先述の他者選択で挙がった『隣接ペアの第一成分を産出する』というのは、第一成分の規範性に基づいています。
隣接ペアの第一成分を産出することで「この第一成分には対応する第二成分があるよな?」と相手を誘導する訳です。
『質問を質問で返すなあーっ‼︎』ってやつです。

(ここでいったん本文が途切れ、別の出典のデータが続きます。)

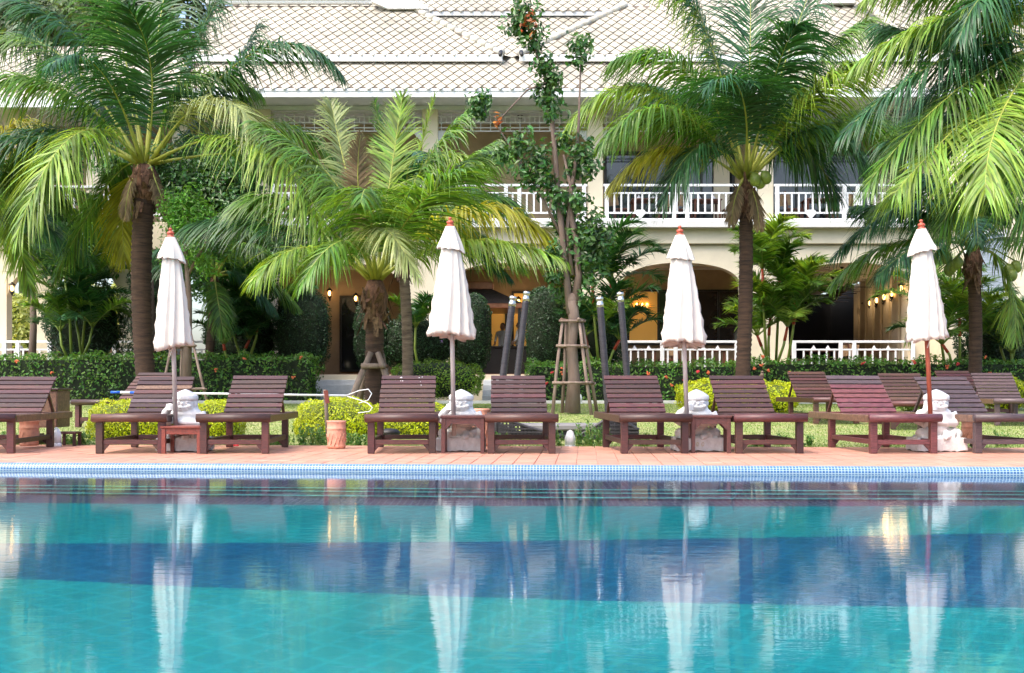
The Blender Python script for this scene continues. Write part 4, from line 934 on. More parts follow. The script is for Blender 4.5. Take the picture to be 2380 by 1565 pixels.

15
色々な隣接ペアを見てみましょう。
- 出会いの挨拶-出会いの挨拶
- 呼び出し-応答
- 質問-返答
- 申し出-受け入れ/断り
- 要請-受け入れ/断り
- 提案-同意/不同意
- 評価-同意/不同意
- 苦情-謝罪/言い訳
- 別れの挨拶-別れの挨拶
などがあります。
読んでる文献では、"質問-返答"ペアはやや注意と指摘されていました。
どう要注意なのかというと、疑問文の形をしていても必ずしも"質問-返答"ペアの第一成分とは限らないという点です。
以下はその例です。
「今何時?」
「ごめんスマホの電池切れちゃって……」
一見すると「今何時?」は質問に見えますが、実体としては「現在時刻を教えて欲しい」という要請でした。
そしてこの会話は、"質問-返答"ではなく"要請"に対して"断り"を入れていると解釈するのが妥当でしょう。
さっきの文献では以下のように述べられていました。
「相手から質問されればこちらは返答しなければならない」というのは経験的に事実だが、それで当該のやり取りが終わるのではなく、 「なぜその質問がなされたのか」の疑問が解決されてはじめて完結をみる
質問をしたら『なぜ・それを・今・私に?(why that now and to me?)』が解決するように会話を広げよう、という学びが得られました。
質問は話題提供として便利ですが、注意すべき点もあるということですね。
まとめ
得られた学びをまとめます!
- 過不足なく話そう
- 嘘だと思うことは言わないようにしよう
- 脈絡のあることを話そう
- 分かりやすく述べよう
- 相手が接近したいか忌避したいかをわきまえよう
- 話の切れ目は分かりやすくしよう
- 会話に参加したかったらなるはやで参加しよう
- 会話を続けたかったら相手の反応を求める発話をしよう
- 会話を続けたかったら次の発話者を選択しよう
- 様態の公理を守り損ねた場合は駆け抜けよう
- 隣接ペアの第一成分に対応した発話をしよう
- 質問をしたら『なぜ・それを・今・私に?』が明らかになるように話を広げよう
これらのことを意識して、楽しくコミュニケーションが取れるよう頑張ります!16
驚くほど文字だらけの記事になってしまいましたが、お読みいただきありがとうございました。